空き家の売却にかかる税金について、特に譲渡所得税は税率も高く、かなり負担が大きいです。
そこで、譲渡所得税の負担を軽減するために利用できるのが「3,000万円の特別控除」です。
こちらの特例を利用できれば、譲渡所得のうち3,000万円までの部分が課税対象外となります。
その結果、仮に譲渡所得が3,000万円以下であれば、譲渡所得税が全くかからなくなるのです。
そのため、かなりの金額を節税できるでしょう。
しかし、こちらの特例の適用を受けるためには、いくつかの条件を満たしていなければいけません。
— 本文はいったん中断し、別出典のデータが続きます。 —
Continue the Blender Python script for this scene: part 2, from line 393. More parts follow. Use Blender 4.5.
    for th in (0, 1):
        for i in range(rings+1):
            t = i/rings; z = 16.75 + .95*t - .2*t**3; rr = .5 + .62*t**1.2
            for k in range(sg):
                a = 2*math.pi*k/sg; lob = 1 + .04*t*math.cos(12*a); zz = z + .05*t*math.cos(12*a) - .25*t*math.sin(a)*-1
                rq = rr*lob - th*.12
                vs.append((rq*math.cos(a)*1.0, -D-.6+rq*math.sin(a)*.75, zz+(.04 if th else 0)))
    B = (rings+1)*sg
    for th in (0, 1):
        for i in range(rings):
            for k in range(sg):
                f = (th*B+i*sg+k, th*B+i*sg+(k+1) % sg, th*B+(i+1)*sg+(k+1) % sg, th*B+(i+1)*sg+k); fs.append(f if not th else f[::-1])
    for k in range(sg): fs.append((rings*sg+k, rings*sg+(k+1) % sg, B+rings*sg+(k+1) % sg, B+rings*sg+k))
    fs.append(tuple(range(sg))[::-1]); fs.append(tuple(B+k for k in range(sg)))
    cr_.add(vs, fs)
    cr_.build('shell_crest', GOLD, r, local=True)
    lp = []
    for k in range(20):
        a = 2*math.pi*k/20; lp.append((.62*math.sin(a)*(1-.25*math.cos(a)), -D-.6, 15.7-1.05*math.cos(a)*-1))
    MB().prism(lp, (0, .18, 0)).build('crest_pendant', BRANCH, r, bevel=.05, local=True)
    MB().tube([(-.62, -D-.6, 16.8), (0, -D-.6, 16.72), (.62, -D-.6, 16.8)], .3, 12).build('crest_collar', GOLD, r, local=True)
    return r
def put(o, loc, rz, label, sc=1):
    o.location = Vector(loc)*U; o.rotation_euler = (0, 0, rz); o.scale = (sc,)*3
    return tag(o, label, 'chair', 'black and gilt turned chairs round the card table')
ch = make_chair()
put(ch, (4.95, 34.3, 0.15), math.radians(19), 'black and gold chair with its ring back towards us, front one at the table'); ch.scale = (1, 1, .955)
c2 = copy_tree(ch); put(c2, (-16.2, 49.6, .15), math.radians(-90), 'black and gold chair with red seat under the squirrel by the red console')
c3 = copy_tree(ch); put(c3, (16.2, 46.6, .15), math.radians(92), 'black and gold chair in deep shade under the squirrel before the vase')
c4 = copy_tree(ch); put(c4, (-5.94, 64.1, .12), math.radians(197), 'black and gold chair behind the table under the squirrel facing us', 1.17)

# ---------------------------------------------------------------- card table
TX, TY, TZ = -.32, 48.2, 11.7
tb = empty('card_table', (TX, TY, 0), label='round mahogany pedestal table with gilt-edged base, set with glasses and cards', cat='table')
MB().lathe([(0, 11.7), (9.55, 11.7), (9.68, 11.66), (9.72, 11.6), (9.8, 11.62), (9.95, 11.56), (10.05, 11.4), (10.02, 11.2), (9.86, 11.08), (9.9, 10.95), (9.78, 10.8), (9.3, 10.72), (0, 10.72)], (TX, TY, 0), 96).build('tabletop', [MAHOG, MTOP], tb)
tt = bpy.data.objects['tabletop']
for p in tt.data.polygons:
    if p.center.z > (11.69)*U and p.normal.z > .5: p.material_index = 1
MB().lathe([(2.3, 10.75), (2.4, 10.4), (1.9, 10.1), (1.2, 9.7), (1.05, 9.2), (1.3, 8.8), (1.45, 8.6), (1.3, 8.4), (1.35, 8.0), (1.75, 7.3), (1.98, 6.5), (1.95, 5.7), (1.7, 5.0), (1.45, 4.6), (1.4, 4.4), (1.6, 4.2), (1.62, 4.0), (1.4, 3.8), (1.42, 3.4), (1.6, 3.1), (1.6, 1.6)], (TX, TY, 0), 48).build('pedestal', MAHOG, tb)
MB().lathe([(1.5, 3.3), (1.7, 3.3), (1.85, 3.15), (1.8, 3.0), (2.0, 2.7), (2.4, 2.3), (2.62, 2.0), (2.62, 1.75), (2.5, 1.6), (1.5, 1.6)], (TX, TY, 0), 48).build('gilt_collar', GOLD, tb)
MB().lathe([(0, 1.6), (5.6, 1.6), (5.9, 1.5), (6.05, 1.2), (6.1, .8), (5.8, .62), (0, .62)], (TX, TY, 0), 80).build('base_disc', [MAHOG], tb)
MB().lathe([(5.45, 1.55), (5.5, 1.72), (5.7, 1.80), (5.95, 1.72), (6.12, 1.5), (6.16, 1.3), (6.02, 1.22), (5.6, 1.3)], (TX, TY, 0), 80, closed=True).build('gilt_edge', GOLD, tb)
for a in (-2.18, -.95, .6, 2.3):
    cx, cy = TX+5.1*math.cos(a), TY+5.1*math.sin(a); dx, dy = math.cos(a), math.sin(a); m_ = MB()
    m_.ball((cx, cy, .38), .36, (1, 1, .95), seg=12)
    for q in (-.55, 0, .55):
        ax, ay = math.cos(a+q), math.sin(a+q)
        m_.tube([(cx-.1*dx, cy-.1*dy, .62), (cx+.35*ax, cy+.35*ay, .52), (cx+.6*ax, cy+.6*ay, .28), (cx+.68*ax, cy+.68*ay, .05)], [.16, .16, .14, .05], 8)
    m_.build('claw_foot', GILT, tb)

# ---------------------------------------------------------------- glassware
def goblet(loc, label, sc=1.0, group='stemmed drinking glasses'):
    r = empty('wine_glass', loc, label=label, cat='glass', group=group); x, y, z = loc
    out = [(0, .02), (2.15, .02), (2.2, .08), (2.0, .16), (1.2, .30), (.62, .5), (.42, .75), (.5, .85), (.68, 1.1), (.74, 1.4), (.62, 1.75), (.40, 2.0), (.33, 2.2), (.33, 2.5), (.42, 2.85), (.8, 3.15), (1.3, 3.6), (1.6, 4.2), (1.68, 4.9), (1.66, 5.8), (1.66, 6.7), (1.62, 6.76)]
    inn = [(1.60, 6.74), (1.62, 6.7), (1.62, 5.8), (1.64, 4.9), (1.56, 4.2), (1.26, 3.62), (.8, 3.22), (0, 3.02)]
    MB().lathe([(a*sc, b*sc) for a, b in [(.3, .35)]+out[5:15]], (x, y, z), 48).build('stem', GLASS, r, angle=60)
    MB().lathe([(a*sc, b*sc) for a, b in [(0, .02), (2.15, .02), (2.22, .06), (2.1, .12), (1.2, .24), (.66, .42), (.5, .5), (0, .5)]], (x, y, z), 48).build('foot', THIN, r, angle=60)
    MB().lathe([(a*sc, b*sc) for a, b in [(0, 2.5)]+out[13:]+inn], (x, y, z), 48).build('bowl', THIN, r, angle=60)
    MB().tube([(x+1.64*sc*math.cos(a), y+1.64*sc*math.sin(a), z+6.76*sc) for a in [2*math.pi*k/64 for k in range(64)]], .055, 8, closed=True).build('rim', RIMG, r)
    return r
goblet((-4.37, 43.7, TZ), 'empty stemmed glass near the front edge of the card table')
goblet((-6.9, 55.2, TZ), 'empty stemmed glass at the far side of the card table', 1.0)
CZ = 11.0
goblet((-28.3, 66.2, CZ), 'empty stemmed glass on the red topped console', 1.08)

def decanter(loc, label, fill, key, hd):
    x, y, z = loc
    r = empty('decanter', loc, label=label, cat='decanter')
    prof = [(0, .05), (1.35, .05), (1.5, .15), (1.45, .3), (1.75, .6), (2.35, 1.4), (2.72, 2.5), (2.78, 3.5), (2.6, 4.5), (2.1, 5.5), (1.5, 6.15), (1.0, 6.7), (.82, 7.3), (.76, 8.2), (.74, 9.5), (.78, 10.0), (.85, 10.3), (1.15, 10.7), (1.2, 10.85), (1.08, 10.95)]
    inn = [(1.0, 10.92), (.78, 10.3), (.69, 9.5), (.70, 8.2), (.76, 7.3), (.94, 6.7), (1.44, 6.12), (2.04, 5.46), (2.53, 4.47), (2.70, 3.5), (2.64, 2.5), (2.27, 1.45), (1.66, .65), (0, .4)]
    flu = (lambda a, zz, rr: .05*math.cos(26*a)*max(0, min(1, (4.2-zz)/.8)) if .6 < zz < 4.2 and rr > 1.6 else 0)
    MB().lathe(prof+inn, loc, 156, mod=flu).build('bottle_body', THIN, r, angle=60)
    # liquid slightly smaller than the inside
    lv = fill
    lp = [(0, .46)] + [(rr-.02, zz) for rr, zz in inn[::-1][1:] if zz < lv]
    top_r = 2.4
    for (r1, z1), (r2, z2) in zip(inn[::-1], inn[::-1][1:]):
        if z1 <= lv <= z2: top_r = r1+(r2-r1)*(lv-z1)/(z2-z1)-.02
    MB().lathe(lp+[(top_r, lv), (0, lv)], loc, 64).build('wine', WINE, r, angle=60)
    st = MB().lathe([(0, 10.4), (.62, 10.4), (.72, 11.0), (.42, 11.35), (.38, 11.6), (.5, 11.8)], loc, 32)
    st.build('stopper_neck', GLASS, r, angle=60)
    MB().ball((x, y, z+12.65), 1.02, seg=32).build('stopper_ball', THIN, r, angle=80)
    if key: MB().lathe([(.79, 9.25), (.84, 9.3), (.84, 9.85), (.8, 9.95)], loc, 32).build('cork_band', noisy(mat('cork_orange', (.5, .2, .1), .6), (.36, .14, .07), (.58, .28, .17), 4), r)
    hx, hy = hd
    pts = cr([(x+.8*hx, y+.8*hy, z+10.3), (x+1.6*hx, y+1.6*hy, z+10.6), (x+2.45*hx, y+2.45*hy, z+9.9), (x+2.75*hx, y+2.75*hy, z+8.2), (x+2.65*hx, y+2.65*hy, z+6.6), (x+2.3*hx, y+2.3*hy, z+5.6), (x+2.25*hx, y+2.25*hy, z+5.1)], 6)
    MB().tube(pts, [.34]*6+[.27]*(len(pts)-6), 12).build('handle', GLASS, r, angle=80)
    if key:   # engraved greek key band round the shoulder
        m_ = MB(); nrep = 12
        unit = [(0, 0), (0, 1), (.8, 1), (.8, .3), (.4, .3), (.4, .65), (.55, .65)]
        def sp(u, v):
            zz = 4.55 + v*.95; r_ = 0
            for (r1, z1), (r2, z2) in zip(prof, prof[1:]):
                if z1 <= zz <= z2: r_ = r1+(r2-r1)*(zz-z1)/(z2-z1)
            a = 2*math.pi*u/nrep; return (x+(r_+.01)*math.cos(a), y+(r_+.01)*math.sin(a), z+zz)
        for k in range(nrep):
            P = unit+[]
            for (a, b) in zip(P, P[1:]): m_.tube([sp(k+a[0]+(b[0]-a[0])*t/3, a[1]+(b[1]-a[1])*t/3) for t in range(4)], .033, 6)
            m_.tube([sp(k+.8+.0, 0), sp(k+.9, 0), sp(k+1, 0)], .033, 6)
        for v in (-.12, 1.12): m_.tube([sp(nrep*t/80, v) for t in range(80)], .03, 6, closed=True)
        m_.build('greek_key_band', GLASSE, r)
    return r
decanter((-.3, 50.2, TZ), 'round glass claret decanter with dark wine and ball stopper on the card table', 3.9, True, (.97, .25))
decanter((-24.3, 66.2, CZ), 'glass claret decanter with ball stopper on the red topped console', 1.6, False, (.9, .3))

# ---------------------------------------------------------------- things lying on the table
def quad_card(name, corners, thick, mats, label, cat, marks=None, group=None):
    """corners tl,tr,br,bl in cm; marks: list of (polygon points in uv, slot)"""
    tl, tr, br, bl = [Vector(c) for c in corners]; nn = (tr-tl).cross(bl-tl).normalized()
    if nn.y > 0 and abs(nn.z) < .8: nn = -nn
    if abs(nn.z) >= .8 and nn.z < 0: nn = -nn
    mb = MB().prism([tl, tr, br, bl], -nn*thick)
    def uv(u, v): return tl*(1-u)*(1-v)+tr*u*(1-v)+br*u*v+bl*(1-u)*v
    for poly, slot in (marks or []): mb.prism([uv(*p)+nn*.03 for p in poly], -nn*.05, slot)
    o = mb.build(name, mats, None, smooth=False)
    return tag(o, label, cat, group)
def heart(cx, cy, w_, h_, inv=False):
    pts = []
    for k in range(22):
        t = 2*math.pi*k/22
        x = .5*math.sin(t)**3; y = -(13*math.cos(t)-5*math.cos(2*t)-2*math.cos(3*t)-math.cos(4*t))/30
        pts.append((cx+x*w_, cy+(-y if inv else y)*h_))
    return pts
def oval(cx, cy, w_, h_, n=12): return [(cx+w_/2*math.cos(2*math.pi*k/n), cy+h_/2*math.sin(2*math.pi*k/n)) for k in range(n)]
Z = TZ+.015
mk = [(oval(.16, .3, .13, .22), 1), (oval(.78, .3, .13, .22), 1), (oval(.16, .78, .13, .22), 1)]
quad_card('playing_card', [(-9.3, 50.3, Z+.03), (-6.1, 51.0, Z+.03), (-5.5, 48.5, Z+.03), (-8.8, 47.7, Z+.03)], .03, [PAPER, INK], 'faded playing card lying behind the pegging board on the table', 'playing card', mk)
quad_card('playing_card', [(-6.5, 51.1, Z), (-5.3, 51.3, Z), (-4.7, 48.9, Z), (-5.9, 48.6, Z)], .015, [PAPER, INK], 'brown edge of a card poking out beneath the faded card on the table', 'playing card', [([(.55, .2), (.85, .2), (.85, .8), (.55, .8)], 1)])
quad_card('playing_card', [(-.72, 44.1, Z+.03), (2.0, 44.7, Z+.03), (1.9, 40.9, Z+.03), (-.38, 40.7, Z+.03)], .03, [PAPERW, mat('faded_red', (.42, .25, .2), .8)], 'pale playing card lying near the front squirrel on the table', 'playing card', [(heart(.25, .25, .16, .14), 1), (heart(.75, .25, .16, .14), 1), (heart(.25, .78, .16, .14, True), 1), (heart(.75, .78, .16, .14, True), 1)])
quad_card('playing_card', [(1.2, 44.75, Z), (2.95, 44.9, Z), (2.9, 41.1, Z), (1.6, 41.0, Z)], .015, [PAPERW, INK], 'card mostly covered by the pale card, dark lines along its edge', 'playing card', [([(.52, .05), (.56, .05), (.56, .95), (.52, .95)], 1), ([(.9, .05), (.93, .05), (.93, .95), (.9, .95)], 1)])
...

主な条件は以下の通りになるので、適用できるかどうかきちんと確認しておきましょう。
・相続によって取得した土地および家屋である
・相続開始の直前に被相続人(故人)以外に誰も住んでいなかった
・昭和56年5月31日以前に建築された建物である
・売買代金が1億円以下である
・相続開始から3年後の年末までに売却する(など)
空き家の売却時には、「譲渡所得税」「住民税」「印紙税・登録免許税」これらの税金が発生する可能性があります。
その中でも、特に「譲渡所得税」は負担が大きいため、利用できる場合には「3,000万円の特別控除」を利用して、上手に節税しましょう。